Kitaba bu kadar düşmanca yaklaşan bir zihniyetin, toplumsal davranış gösteren insanlara karşı tutumu nasıl olmuş, onu da yine rakamlarla anlatalım: 700 bin gözaltı, kuşkulu 400 ölüm, 517 idam cezası, gerçekleştirilen 49 idam, cezaevlerindeki insanlık dışı yaşam koşullarını protesto ederek ölen 42 kişi, 141–142 kurbanı 75 bin kişi, 30 bin sakıncalı piyade, 450 bin sürgün… İşte rakamlarla utancın belgeseli!



Kitap yasakları yalnızca günümüzde değil, çok daha eski dönemlere kadar uzanıyor, geçmişte de yaşanmış. Daha önce de belirttiğim gibi, egemen olan karanlık düşüncedeki iktidar güçlerinin tarih boyunca aydınlık düşmanlığı hep oldu ve bu yüzden de kitap düşmanlığının tarihi, kitabın ilk ortaya çıkışı ile birlikte başlıyor.
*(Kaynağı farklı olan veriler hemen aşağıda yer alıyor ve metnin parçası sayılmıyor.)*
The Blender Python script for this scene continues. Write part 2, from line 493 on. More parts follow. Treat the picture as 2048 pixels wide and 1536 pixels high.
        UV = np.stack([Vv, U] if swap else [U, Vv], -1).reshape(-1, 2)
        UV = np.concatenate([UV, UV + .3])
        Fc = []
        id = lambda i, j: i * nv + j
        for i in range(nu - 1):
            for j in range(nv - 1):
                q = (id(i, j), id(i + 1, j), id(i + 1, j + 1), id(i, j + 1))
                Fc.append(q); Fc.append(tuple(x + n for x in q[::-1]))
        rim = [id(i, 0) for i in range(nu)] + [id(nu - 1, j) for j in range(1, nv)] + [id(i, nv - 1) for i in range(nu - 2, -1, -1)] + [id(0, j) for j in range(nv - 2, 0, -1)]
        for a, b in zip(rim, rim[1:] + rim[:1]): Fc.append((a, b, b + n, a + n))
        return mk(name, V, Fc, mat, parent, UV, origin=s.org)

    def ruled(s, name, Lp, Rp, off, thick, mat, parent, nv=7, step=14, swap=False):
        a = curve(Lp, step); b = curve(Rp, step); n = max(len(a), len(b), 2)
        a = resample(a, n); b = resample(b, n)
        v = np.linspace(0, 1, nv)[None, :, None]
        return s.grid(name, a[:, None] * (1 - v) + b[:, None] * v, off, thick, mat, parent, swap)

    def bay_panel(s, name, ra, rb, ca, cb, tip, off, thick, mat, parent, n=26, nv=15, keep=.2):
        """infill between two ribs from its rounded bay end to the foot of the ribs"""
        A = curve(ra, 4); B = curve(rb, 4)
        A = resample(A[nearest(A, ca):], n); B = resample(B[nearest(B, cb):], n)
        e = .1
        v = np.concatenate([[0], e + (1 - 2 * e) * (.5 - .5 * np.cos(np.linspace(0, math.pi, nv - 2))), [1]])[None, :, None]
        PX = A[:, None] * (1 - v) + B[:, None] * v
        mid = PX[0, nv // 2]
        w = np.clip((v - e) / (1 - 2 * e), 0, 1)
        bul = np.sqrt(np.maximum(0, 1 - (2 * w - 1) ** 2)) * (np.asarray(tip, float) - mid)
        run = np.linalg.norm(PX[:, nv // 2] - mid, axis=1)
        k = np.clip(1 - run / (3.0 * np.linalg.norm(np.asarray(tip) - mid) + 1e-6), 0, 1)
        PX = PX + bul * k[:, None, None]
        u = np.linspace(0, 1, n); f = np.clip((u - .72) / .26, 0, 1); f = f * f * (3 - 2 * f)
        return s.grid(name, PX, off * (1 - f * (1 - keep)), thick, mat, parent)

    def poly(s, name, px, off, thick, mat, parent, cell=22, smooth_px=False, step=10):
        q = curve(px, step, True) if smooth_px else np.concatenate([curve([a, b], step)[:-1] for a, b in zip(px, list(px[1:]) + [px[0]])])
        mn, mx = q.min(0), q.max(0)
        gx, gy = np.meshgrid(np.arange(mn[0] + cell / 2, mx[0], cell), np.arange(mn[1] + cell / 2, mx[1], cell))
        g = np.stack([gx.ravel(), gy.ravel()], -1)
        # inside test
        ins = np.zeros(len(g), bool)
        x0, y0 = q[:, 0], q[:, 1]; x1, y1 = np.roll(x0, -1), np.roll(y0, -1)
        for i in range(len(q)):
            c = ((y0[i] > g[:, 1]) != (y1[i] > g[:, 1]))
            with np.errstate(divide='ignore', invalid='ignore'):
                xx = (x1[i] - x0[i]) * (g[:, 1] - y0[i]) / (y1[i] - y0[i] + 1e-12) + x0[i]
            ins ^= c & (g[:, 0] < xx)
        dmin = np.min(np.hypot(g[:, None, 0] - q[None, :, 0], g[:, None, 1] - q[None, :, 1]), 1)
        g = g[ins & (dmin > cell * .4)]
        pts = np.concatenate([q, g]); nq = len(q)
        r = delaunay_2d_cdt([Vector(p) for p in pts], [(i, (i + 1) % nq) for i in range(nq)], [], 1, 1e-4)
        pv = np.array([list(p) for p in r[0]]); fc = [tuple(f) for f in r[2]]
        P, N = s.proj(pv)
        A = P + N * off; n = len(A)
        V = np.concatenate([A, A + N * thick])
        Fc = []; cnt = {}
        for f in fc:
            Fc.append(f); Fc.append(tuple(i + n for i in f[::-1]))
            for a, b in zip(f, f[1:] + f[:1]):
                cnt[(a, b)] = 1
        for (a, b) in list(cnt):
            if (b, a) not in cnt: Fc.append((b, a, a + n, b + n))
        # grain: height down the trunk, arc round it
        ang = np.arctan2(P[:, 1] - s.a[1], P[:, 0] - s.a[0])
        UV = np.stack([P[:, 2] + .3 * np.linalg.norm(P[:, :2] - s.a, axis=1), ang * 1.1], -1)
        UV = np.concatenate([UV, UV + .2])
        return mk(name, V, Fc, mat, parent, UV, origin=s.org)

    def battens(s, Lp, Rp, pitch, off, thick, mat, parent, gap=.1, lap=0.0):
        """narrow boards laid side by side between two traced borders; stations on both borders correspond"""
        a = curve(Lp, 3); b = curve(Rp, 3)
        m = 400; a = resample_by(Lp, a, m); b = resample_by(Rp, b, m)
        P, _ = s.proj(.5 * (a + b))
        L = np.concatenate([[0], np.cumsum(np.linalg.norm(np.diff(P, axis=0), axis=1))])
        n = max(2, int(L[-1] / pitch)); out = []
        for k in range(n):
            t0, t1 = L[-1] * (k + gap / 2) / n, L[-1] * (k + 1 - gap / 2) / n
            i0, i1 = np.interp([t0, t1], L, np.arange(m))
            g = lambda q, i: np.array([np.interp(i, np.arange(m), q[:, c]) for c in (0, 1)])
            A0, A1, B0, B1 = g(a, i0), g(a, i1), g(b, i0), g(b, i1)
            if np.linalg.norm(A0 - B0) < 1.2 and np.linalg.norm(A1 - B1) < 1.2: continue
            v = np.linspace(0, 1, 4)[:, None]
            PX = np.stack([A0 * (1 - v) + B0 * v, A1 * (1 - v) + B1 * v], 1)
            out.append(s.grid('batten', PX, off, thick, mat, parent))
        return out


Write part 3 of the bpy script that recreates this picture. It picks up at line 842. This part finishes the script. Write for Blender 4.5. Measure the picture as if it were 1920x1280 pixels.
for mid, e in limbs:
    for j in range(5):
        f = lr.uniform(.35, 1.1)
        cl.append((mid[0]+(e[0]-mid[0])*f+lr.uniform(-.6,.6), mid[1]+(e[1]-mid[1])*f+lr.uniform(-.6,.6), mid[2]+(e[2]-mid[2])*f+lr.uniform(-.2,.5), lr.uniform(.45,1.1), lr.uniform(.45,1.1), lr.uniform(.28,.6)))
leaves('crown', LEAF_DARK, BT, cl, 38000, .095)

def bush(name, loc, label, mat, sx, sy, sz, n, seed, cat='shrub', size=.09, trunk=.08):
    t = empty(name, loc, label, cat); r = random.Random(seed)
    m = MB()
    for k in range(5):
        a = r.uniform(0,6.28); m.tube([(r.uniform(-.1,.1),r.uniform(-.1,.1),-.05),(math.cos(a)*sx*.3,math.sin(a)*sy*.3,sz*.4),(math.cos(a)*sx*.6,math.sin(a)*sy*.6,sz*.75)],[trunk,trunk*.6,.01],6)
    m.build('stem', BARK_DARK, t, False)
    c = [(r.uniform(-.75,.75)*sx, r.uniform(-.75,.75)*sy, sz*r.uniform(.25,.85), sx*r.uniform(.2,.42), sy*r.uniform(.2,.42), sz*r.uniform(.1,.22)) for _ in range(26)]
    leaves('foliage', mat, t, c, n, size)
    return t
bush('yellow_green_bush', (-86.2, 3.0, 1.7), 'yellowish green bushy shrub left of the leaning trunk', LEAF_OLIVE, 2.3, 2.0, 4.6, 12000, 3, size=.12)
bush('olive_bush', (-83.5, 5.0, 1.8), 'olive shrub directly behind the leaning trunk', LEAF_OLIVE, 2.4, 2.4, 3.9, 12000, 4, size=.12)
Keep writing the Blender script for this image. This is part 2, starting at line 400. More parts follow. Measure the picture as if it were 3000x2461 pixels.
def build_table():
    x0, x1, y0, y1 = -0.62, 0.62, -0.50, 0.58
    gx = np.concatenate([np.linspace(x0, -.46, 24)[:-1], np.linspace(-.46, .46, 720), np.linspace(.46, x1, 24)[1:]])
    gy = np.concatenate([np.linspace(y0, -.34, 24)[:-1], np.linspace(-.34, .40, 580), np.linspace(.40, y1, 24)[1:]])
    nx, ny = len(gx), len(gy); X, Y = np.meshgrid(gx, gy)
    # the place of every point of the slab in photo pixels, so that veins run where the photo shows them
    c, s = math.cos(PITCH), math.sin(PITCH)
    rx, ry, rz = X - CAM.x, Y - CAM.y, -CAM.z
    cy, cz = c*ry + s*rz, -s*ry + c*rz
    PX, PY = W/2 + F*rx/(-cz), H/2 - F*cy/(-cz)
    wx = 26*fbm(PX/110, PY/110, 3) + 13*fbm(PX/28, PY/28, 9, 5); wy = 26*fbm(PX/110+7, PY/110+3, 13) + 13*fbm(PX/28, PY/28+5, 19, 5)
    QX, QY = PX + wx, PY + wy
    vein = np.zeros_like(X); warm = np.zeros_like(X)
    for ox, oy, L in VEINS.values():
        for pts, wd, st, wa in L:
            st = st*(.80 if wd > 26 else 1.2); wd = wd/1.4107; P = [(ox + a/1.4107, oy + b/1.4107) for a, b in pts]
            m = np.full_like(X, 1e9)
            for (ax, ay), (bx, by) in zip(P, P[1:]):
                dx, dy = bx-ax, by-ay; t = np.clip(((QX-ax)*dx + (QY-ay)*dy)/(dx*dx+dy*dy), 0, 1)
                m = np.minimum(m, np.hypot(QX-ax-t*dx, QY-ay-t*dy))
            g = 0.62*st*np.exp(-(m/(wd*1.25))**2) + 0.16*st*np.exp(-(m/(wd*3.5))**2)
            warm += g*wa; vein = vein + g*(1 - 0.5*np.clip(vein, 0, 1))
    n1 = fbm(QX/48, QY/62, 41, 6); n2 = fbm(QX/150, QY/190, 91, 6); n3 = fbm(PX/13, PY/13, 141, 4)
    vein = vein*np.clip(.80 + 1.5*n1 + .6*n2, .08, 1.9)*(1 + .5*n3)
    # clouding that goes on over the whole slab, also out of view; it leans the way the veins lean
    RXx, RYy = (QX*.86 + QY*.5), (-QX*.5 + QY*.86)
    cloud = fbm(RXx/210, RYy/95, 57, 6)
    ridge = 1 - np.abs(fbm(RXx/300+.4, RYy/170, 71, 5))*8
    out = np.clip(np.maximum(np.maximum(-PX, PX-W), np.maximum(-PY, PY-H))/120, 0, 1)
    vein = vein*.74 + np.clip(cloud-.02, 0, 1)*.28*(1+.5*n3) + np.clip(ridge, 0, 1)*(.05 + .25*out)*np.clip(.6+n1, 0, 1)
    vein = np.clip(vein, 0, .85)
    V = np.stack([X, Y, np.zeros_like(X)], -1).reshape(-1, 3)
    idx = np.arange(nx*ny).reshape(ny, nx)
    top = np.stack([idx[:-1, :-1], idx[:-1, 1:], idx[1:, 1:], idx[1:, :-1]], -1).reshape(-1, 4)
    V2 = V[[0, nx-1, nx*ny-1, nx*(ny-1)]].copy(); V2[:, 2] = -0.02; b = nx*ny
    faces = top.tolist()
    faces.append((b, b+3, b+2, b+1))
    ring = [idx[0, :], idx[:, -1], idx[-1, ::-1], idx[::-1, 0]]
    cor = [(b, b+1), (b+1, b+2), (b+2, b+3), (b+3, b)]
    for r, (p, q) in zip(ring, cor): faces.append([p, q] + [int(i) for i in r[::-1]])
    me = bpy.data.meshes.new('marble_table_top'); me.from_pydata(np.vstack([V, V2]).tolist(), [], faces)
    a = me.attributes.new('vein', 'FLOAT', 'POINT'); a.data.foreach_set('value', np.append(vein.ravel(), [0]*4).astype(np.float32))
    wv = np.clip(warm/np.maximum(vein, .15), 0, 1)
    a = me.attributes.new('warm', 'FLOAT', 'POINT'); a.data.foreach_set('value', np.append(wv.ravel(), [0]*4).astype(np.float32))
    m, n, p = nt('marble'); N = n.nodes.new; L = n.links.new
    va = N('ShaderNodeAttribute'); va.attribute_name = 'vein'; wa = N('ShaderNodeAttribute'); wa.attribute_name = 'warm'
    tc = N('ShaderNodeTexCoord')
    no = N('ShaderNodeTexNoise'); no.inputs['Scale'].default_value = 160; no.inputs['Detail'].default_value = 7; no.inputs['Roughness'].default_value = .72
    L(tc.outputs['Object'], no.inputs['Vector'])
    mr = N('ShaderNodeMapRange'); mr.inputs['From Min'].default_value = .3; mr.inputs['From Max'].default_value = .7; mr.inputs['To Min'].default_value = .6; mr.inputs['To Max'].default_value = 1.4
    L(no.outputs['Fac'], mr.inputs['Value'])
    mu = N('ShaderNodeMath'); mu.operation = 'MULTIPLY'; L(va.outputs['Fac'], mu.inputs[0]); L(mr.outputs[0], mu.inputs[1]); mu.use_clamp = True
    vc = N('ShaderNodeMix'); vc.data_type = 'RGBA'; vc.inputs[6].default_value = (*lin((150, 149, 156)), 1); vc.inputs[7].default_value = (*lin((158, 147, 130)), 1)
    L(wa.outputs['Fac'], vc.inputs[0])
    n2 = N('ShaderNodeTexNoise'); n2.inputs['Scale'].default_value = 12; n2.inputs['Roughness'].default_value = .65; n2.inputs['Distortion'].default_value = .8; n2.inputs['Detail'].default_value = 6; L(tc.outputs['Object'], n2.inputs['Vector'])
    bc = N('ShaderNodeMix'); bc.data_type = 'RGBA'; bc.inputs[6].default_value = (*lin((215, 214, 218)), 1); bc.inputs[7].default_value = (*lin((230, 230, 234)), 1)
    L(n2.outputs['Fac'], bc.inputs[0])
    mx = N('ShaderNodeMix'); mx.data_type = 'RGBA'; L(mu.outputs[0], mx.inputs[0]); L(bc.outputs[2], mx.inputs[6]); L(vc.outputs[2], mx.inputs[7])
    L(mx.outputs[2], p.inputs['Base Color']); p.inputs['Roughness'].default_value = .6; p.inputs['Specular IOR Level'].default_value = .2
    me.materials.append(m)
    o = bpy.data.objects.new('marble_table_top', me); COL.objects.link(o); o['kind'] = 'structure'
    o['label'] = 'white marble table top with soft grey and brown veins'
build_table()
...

Örneğin, dünyanın ilk şairlerinden Homeros, kitapları yasaklanan ilk kişi olma onuruna ulaşmış. Ünlü filozof Platon'un kitaplarının bazı bölümlerinin okullarda okutulmasına Yunanistan'da karşı çıkılmış. Eski Roma döneminde Caligula, "Yunan özgürlük düşüncesi"ni yansıttığı için Odeseus'un yasaklanmasını buyurmuş. Ve ünlü Konfüçyus kitapları yakılan ilk ideolog olmuş. M. Ö. 250'li yıllarda da Çin'de kitaplar yakılmış.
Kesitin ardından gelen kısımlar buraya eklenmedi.